Many of those who work for you need to complete an unfinished college degree or start one from scratch. When you make the commitment to cosign for their loans, it not only gives them a much greater chance for approval but also helps applicants get more competitive interest rates. For them, even a slightly lower rate means paying substantially less over the entire life of the loan agreement. As an entrepreneur, you can become an Earnest cosigner for student loans for as many employees as you wish. Note that being a cosigner is a win-win situation because workers tend to remain loyal to employers who serve as cosigners and get a college education they might have missed. Helping young women succeed is about giving them the tools to build long-term careers.

Offer Variable Benefits Packages

Menu format benefits packages are immensely popular with younger workers, particularly women who are exploring career paths, going to school on the side, and acquiring basic office experience. One of the most helpful ways to introduce them to the working world is to design a varied list of benefits from which they can choose. For employers who can’t effort to offer dozens of plans, programs, reimbursement schemes, and savings matching arrangements, the menu method is a wise way to go. You save money by not having to pay for dozens of benefits, but your workers can select the three or four for which they have the greatest need.

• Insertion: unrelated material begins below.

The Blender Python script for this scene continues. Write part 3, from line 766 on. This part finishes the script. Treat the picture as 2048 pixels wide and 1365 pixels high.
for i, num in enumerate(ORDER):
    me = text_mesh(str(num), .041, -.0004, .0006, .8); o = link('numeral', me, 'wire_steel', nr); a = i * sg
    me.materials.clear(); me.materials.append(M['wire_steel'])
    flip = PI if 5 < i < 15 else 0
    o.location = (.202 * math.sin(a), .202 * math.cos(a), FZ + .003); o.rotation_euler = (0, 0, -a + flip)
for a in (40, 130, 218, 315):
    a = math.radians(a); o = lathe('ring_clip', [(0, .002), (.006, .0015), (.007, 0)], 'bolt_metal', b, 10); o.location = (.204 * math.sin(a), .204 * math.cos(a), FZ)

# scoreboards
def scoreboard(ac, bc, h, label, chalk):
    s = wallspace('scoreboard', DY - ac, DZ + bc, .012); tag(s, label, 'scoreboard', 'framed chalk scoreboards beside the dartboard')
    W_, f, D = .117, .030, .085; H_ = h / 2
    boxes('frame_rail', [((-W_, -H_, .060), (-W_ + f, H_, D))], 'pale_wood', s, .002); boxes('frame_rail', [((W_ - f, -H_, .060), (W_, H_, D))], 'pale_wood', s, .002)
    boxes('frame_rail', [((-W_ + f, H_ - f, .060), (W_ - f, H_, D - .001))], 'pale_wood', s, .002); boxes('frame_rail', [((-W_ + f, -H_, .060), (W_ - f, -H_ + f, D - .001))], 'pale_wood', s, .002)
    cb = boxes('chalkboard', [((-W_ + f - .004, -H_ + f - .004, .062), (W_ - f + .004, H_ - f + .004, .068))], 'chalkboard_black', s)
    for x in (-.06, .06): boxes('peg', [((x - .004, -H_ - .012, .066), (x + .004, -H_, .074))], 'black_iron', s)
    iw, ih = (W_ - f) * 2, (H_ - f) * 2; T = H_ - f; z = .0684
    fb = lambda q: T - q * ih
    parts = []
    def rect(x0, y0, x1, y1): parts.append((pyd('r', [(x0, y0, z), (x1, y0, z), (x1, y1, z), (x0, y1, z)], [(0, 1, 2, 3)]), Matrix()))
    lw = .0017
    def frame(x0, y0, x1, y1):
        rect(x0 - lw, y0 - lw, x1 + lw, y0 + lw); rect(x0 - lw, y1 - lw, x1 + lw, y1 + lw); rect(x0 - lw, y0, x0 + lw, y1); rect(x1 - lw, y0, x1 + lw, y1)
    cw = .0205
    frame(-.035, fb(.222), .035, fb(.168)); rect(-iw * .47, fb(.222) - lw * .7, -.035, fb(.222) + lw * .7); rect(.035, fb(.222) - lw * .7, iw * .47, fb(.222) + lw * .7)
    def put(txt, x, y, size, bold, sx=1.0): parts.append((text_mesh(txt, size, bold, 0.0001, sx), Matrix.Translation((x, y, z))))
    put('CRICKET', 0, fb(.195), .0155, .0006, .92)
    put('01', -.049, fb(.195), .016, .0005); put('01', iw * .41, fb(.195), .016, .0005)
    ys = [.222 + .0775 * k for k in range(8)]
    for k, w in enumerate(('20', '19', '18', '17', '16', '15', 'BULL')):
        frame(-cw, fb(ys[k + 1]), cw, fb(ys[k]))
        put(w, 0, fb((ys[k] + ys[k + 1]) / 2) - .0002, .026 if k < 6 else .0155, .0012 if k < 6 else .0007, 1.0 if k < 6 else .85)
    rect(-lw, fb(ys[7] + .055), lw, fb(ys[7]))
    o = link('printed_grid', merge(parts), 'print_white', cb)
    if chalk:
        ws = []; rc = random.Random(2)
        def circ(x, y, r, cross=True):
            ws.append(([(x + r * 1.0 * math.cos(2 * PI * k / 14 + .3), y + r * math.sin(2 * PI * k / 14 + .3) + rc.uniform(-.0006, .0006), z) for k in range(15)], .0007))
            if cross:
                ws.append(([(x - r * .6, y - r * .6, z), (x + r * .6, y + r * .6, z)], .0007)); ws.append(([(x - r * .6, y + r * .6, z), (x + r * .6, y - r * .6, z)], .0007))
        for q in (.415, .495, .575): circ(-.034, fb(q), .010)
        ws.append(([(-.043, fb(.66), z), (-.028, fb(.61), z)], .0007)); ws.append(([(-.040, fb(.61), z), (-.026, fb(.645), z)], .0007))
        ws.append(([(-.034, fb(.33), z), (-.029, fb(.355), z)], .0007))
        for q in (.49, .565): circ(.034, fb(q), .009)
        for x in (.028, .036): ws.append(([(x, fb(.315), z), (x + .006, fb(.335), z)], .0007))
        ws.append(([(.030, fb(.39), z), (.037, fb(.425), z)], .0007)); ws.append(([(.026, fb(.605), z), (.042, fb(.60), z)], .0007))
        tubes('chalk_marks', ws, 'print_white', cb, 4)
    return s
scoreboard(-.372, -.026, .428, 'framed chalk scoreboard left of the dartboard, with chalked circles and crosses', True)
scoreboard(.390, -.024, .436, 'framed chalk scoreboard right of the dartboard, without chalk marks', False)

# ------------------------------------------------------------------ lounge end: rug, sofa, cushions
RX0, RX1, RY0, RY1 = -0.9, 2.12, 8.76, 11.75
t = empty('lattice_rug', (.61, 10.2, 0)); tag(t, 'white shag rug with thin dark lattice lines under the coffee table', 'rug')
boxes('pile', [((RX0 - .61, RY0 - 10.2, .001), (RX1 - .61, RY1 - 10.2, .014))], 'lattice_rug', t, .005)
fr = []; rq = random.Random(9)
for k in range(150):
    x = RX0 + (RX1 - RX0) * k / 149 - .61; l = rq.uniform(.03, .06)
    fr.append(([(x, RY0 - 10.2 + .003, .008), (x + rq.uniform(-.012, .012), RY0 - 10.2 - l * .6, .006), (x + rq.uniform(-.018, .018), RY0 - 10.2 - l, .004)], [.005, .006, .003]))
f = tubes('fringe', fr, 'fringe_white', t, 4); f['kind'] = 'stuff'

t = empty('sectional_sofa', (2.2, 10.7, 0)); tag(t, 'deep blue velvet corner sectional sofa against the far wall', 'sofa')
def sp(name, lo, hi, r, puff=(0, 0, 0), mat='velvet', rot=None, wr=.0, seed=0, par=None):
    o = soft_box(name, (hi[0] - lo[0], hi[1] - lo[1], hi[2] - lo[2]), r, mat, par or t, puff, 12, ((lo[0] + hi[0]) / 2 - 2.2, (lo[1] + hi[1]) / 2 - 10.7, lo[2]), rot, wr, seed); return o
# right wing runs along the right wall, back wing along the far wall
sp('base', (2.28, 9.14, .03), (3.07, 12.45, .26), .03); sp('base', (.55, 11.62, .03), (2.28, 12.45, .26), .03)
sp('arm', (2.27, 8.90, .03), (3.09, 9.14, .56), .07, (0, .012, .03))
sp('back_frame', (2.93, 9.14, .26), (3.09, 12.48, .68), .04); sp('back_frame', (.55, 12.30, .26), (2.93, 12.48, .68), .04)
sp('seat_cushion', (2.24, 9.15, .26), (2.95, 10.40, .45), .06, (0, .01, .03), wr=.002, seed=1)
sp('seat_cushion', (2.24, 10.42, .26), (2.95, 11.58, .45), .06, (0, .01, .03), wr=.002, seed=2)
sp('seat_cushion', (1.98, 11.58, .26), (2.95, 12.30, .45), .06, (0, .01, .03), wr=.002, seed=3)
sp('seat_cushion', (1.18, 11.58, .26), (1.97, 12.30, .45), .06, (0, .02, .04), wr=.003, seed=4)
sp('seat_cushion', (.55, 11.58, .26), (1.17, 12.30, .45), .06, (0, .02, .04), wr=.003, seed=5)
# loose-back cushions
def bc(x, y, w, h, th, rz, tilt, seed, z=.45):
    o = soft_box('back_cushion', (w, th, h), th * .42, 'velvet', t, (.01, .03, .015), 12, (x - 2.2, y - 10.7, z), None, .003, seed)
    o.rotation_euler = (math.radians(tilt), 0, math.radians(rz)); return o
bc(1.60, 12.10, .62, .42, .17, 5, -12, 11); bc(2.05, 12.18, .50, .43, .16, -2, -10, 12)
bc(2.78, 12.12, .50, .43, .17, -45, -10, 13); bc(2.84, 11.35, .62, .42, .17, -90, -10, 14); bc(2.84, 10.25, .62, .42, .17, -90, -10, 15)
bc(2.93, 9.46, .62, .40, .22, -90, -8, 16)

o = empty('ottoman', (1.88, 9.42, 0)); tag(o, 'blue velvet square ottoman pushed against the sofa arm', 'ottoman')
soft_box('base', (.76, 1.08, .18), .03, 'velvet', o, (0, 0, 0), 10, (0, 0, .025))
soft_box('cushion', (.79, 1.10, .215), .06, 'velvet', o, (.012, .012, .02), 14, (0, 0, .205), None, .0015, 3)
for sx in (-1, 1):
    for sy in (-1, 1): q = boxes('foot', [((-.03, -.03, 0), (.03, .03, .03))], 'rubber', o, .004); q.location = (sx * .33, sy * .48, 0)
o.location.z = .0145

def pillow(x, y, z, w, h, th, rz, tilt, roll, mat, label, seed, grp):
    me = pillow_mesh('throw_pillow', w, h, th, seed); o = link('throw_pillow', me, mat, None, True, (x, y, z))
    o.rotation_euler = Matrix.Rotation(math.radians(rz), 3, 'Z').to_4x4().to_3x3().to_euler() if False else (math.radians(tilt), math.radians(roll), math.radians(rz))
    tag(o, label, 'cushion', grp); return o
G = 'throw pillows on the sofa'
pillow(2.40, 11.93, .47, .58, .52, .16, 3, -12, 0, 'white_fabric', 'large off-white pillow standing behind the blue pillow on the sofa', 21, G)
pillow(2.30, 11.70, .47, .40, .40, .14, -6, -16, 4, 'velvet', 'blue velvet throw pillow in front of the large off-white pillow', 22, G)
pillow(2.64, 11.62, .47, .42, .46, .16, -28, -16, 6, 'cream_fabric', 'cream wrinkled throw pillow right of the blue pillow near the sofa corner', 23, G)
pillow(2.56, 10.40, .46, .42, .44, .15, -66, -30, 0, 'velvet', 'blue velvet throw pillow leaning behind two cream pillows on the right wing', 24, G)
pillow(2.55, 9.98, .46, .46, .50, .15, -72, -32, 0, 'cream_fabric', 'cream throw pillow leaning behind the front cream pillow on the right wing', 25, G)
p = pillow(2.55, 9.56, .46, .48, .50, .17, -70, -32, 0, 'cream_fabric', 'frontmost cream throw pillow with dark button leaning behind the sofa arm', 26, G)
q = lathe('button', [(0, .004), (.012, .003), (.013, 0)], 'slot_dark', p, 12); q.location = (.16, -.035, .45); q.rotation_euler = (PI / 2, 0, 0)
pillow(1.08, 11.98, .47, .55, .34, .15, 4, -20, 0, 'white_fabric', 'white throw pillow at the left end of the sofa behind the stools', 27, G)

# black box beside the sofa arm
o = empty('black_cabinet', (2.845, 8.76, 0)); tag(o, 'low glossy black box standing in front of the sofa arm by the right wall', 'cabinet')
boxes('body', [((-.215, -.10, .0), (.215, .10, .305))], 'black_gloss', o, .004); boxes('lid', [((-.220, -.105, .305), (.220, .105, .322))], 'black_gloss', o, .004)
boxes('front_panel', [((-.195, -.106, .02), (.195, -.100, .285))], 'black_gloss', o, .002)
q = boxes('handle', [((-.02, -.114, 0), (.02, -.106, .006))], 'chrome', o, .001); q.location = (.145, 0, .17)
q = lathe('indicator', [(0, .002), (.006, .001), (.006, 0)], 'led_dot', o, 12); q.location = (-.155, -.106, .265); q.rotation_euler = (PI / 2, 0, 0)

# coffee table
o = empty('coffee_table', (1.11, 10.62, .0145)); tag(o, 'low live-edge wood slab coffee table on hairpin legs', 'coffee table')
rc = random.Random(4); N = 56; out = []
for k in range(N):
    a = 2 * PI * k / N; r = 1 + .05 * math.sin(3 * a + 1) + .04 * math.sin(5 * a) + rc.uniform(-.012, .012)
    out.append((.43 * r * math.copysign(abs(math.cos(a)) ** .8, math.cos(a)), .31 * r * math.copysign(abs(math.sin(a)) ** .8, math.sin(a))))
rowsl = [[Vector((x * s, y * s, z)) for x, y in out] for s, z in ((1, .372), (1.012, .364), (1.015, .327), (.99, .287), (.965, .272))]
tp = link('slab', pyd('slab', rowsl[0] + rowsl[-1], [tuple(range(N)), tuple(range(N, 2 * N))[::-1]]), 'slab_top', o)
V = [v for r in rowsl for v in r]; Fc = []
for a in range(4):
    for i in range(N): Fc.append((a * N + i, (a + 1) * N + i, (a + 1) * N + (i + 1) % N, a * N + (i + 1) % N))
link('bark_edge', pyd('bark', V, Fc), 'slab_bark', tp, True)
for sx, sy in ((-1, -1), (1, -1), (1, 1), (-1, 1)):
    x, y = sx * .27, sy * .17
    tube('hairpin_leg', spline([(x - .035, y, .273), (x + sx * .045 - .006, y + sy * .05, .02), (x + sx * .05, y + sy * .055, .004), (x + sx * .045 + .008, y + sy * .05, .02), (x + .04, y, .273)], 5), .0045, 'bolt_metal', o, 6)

Make Thrift Savings Plans Available

Very small startups and micro businesses can sometimes only afford to give new hires one or two extras. In the standard thrift savings plan (TSP), owners match a specific percentage of the amount employees contribute to the account, usually between one and five percent. There are limits on most TSPs. Large corporate versions might match 5% of the amount the worker puts in, up to an annual maximum of $10,000. Whatever limits you set, be sure to explain the details of the plan to new hires so they understand that they can boost their accounts substantially just by making regular contributions.

Support Single Parents

For single mothers who need to work, there are multiple obstacles. As an employer, you can remove several of them and thus create a more tolerable environment for younger people who choose to work for you. What do single mothers want in a job? For many, subsidized daycare is at or near the top of their wish list. Other preferences include matched savings plans, flexible schedules, career paths, on the job training for advanced skills, tuition reimbursement, and bus passes.

Set Fair, Uniform Pay Rates

A subtle but immensely important way to support the young women in your employ is to set fair, consistent rates of pay. Regardless of your industry’s or state’s official guidelines and laws, consider going above and beyond official requirements to make sure that all people who do the same work receive the same pay. Women thrive in merit-based professional environments where consistency and single standards for hiring, pay, promotion, and financial bonuses are company policy.

Pay for Continuing Education Classes

In addition to tuition reimbursement for stand-alone college courses, supportive companies make sure to cover all expenses associated with mandatory continuing education units (CEUs). Whether needed for licenses, certification, or professional advancement, arrange to pay the total cost of CEUs for all your workers who need to keep licenses and other credentials up to date. For female professionals in the early part of their working lives, course fees for these kinds of courses can become a financial burden.